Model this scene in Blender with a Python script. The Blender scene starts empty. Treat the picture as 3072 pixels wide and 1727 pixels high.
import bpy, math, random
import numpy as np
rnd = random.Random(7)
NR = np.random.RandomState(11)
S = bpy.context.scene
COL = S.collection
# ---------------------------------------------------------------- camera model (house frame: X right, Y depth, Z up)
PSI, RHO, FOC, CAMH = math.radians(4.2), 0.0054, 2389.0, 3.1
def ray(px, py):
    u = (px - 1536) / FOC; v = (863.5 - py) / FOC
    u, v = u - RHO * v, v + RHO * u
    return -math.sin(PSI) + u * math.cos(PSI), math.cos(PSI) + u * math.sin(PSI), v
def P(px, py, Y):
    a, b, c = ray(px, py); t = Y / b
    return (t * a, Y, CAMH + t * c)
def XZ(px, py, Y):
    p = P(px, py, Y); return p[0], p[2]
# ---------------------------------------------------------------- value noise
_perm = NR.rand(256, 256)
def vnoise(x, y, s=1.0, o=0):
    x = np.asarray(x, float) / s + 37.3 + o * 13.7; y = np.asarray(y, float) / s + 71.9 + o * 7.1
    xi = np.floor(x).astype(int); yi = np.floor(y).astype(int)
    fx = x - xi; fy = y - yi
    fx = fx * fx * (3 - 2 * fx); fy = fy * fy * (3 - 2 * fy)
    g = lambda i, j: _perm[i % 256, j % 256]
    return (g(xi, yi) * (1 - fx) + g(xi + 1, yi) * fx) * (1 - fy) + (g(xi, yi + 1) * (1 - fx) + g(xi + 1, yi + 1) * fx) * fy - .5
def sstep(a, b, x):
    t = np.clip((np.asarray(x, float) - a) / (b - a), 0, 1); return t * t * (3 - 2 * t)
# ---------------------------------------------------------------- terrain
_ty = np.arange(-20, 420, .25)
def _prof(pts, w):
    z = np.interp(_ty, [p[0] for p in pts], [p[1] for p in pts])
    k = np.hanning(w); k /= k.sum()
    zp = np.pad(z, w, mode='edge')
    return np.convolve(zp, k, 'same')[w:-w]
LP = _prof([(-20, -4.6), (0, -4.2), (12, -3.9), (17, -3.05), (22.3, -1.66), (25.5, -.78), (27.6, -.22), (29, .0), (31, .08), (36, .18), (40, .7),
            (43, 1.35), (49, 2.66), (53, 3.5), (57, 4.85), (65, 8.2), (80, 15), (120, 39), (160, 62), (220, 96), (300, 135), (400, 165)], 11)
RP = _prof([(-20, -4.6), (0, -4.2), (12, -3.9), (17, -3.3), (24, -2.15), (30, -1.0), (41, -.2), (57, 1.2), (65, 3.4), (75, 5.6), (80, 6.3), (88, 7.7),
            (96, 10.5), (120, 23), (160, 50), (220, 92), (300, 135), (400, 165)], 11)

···

→ **WHAT IS BEING ASKED**: Extract each line from the listing above, please, and repeat it exactly.

→ **THE COMPLETED TASK**:
Model this scene in Blender with a Python script. The Blender scene starts empty. Treat the picture as 3072 pixels wide and 1727 pixels high.
import bpy, math, random
import numpy as np
rnd = random.Random(7)
NR = np.random.RandomState(11)
S = bpy.context.scene
COL = S.collection
# ---------------------------------------------------------------- camera model (house frame: X right, Y depth, Z up)
PSI, RHO, FOC, CAMH = math.radians(4.2), 0.0054, 2389.0, 3.1
def ray(px, py):
    u = (px - 1536) / FOC; v = (863.5 - py) / FOC
    u, v = u - RHO * v, v + RHO * u
    return -math.sin(PSI) + u * math.cos(PSI), math.cos(PSI) + u * math.sin(PSI), v
def P(px, py, Y):
    a, b, c = ray(px, py); t = Y / b
    return (t * a, Y, CAMH + t * c)
def XZ(px, py, Y):
    p = P(px, py, Y); return p[0], p[2]
# ---------------------------------------------------------------- value noise
_perm = NR.rand(256, 256)
def vnoise(x, y, s=1.0, o=0):
    x = np.asarray(x, float) / s + 37.3 + o * 13.7; y = np.asarray(y, float) / s + 71.9 + o * 7.1
    xi = np.floor(x).astype(int); yi = np.floor(y).astype(int)
    fx = x - xi; fy = y - yi
    fx = fx * fx * (3 - 2 * fx); fy = fy * fy * (3 - 2 * fy)
    g = lambda i, j: _perm[i % 256, j % 256]
    return (g(xi, yi) * (1 - fx) + g(xi + 1, yi) * fx) * (1 - fy) + (g(xi, yi + 1) * (1 - fx) + g(xi + 1, yi + 1) * fx) * fy - .5
def sstep(a, b, x):
    t = np.clip((np.asarray(x, float) - a) / (b - a), 0, 1); return t * t * (3 - 2 * t)
# ---------------------------------------------------------------- terrain
_ty = np.arange(-20, 420, .25)
def _prof(pts, w):
    z = np.interp(_ty, [p[0] for p in pts], [p[1] for p in pts])
    k = np.hanning(w); k /= k.sum()
    zp = np.pad(z, w, mode='edge')
    return np.convolve(zp, k, 'same')[w:-w]
LP = _prof([(-20, -4.6), (0, -4.2), (12, -3.9), (17, -3.05), (22.3, -1.66), (25.5, -.78), (27.6, -.22), (29, .0), (31, .08), (36, .18), (40, .7),
            (43, 1.35), (49, 2.66), (53, 3.5), (57, 4.85), (65, 8.2), (80, 15), (120, 39), (160, 62), (220, 96), (300, 135), (400, 165)], 11)
RP = _prof([(-20, -4.6), (0, -4.2), (12, -3.9), (17, -3.3), (24, -2.15), (30, -1.0), (41, -.2), (57, 1.2), (65, 3.4), (75, 5.6), (80, 6.3), (88, 7.7),
            (96, 10.5), (120, 23), (160, 50), (220, 92), (300, 135), (400, 165)], 11)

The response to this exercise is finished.